Mr Bailey muttered some words about Nigel Farage misleading people, but he was obviously flustered. He ripped off his microphone, clutched his papers and walked out, to even louder applause from the audience.

In all Fiona’s fifteen years of conducting the programme, there has been nothing like this. Nothing that she did, apart from not anticipating the antagonism that would inevitably flare up between these two, was reprehensible. She was behaving as presenters do. Nigel Farage’s naming, or numbering -- I don’t understand these things -- of the AI investment portal immediately resulted in millions of viewers accessing it and impelling it through being flooded, to set a 24-hour deadline for new investors.
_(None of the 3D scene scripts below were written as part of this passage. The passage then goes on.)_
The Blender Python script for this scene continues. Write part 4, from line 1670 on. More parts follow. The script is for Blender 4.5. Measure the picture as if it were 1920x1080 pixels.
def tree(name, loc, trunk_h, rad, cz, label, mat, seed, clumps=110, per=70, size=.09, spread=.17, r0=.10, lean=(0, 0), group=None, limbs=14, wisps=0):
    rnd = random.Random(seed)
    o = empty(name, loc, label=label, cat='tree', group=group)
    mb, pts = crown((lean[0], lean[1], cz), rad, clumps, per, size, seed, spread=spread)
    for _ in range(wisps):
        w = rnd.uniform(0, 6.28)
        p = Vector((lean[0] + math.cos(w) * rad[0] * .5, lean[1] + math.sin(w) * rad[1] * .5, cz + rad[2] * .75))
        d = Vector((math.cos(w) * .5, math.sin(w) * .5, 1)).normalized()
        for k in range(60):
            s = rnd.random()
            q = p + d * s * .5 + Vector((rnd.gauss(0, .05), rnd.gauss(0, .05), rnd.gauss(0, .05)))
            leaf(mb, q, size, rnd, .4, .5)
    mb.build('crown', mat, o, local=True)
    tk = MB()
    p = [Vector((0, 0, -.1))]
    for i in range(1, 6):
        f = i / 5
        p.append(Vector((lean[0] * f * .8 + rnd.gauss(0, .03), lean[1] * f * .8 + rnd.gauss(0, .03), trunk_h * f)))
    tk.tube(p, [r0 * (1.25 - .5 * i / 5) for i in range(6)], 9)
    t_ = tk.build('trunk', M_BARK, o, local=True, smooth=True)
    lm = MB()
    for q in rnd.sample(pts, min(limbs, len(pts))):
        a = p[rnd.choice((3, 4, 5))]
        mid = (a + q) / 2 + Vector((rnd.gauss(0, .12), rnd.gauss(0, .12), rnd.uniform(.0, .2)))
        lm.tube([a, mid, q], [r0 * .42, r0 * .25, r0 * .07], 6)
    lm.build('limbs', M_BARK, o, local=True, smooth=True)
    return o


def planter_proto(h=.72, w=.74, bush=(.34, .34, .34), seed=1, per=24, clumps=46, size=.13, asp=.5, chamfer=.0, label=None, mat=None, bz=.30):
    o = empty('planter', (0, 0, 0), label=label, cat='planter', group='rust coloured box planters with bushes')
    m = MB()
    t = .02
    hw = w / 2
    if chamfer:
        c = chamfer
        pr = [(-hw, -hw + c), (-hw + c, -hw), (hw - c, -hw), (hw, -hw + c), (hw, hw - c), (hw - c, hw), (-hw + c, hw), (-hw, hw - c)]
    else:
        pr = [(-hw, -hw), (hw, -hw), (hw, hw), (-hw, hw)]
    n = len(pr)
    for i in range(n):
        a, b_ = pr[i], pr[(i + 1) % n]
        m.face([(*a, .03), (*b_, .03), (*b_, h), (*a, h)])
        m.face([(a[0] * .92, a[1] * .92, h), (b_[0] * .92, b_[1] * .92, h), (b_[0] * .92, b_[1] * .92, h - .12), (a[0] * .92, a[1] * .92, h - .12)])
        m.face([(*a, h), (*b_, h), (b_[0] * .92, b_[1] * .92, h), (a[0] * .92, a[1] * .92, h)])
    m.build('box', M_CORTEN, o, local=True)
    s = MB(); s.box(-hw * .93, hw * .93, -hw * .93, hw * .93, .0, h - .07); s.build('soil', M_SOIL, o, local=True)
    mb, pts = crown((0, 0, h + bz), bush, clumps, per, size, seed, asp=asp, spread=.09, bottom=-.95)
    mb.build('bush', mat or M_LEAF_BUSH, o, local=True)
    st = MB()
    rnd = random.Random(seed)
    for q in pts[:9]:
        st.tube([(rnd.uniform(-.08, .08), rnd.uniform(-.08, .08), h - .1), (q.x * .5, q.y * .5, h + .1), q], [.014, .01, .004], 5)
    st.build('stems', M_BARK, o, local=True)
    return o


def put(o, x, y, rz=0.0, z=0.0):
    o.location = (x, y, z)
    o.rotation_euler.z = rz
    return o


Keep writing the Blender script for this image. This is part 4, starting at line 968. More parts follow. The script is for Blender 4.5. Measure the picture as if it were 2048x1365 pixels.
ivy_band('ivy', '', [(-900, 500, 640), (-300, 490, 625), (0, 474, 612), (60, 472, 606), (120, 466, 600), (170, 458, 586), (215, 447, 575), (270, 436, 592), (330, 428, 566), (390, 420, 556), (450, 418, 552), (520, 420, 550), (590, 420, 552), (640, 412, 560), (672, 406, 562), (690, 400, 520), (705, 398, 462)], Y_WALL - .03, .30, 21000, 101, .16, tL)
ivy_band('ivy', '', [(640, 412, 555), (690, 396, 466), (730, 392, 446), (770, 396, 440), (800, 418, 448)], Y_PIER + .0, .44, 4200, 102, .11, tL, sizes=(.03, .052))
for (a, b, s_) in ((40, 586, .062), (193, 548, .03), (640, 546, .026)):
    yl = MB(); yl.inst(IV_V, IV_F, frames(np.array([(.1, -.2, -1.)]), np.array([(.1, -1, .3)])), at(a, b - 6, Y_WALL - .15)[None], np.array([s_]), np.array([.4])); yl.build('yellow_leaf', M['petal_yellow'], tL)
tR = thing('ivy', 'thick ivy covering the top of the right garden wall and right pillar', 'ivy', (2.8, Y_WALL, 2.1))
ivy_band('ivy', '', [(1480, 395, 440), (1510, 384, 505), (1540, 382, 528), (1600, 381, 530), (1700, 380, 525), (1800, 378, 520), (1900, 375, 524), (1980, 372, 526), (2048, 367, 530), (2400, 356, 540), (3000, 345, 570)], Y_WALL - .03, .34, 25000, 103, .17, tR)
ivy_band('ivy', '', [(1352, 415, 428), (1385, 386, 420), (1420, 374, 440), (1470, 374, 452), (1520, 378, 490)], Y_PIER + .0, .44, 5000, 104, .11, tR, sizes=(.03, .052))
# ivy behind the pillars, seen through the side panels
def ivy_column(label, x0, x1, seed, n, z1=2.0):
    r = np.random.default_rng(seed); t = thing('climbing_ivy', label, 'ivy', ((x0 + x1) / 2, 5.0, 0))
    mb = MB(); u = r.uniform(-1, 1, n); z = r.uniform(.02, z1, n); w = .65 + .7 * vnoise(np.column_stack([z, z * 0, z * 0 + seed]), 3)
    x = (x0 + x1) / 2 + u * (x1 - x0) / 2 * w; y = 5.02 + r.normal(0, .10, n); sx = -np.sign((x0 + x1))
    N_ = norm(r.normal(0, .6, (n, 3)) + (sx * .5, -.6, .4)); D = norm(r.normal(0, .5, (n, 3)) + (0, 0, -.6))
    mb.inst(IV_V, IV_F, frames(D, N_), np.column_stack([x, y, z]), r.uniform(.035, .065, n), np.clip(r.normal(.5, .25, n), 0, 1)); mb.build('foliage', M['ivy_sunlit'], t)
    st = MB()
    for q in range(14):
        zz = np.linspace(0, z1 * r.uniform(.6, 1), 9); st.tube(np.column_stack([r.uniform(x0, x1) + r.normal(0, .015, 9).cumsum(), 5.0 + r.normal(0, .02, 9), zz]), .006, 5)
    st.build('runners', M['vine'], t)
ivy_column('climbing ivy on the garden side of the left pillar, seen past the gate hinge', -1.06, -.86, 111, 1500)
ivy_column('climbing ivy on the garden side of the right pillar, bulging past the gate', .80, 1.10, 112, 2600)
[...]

The few thousands of these new investors may indeed reap the sort of bonanza that Nigel Farage advertised, but then, gentle reader, I’ve also accessed texts and information which say that these AI investment schemes are actually Ponzi schemes, which may pay out at first but then scam and defraud subsequent Investors, whose £250 get swallowed up without any returns. Time will tell?

And what of Mr Farage’s seeming compassionate popular dig contrasting Mr Bailey’s half-a-million pay packet to that of a hard-worked nurse on 24K a year? Fair enough, but Mr Bailey may have retorted that Mr Farage receives literally millions of pounds for his right-wing party from donors and himself earns, apart from his MP’s substantial salary, £1 million from broadcasting on extreme right-wing platforms.

And as for his professed sympathy for the low-income nurse, his Reform Party proposes to defund the tax-funded National Health Service and adopt an insurance-based system. Will that really help the cost-of-living sufferers, or even the nurse? Will the Pope soon convert to Zoroastrianism?